While the President was away on his unexplained trip to the UK, the father-in-law of his Aide de Camp was kidnapped. The presidency has since remarked about this as a sign that the President and his officials are not enjoying a better security than even the average Nigerian does.
News also filtered in over the weekend that the Interior Ministry, headed by Abdul-Rahman Dambazau, led a delegation of security operatives to meet with the Miyetti Allah Cattle Breeders Association of Nigeria (MACBAN), to help prevent the rising spate of kidnappings in the country. At the meeting, which comprised other members of the FG delegation as well, were the Director-General, Department of State Security Services (DSS), Alhaji Yusuf Bichi; Director-General, National Intelligence Agency, Alhaji Ahmed Rufai; and the Inspector General of Police, among others.
The minister told newsmen after the closed-door interactive session with leaders of MACBAN in Birnin Kebbi that the meeting was part of a regional action plan on security and the government will be awarding N100 billion for MACBAN’s ‘security services’.
In a separate report, the Inspector General of Police also announced that there has been 1071 deaths and 685 abductions cases reported in the first four months of the year. Despite all of these intelligence gathering and reports available to the security top echelon in the country, all they could come up with is an award of billions of naira of taxpayer’s fund as grant to a controversial organization.
This erroneous recommendation by security officials to pay such a huge sum to contract herdsmen for the security of lives and property is all the indication we need to see that the president and his officials have relinquished the management of the national security apparatus to questionable contractors.
At best, this rising spate of paying ransoms is beginning to get suspicious and it indicates that there is a collusion for money to get laundered through these sub-contracting of security to inexperienced and prejudiced third parties. It is still less than 14 days from the kidnap of the chairman of the Universal Basic Education Commission (UBEC), and a sum of N60 million was summarily paid to secure his release. Surely, something shady is going on across board.
The problem with pushing too much money into security is that exploiters will begin to see it as an opportunity to cash out of the largesse. Insecurity is also an opportunity for corrupt people to ply their trade. The case where the contract for weeding one of the Internally Displaced Persons (IDP) camps in the North East was inflated and awarded for about N200 million still rings a bell. As the wave of insecurity continues to rise, it gets more attractive to desperate jobless youth and corrupt government officials, and the opportunists begin to exploit the arbitrage that the insecurity has opened up. In another incident where security agencies could no longer guarantee the safety of passengers plying the Abuja-Kaduna route, the Nigerian Railway Corporation discreetly arranged for military attack helicopters to escort the train plying that route.

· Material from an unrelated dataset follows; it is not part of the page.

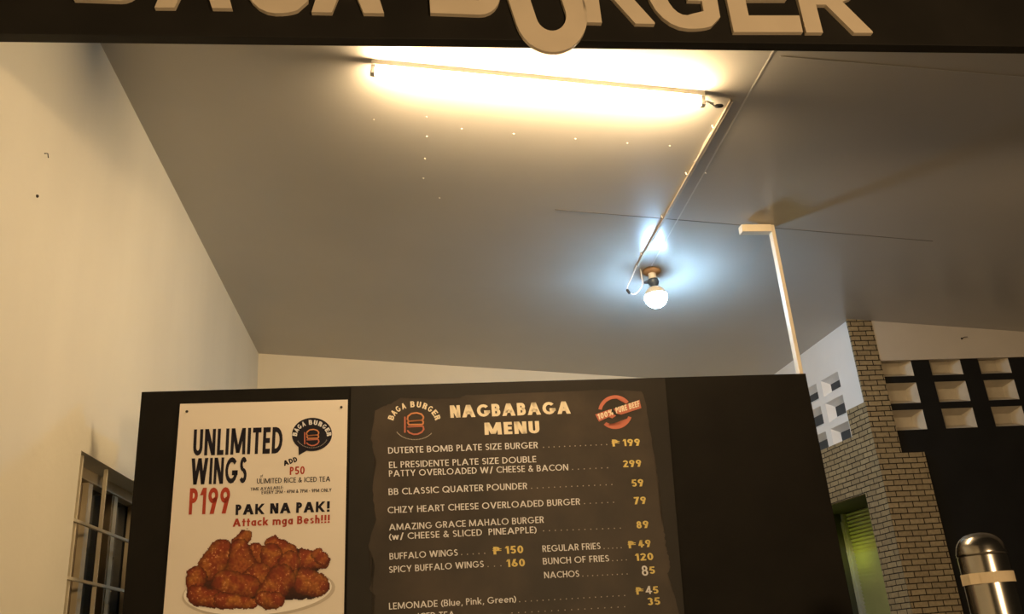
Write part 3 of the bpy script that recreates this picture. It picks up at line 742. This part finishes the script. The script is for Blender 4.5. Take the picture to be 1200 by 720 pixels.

As insecurity keeps rising in the north due to banditry, Boko Haram, and the like, even Nigerians living in the south who once felt they are not much affected by the national problem are now beginning to get agitated. We have now seen that the option of each citizen providing for their own security in abject self-governance is not fool-proof after all.
It is high time the citizenry woke up from slumber; it is time to stop pretending that this dire situation does not concern us all. A regional problem slowly becomes a national problem if not quickly attended to.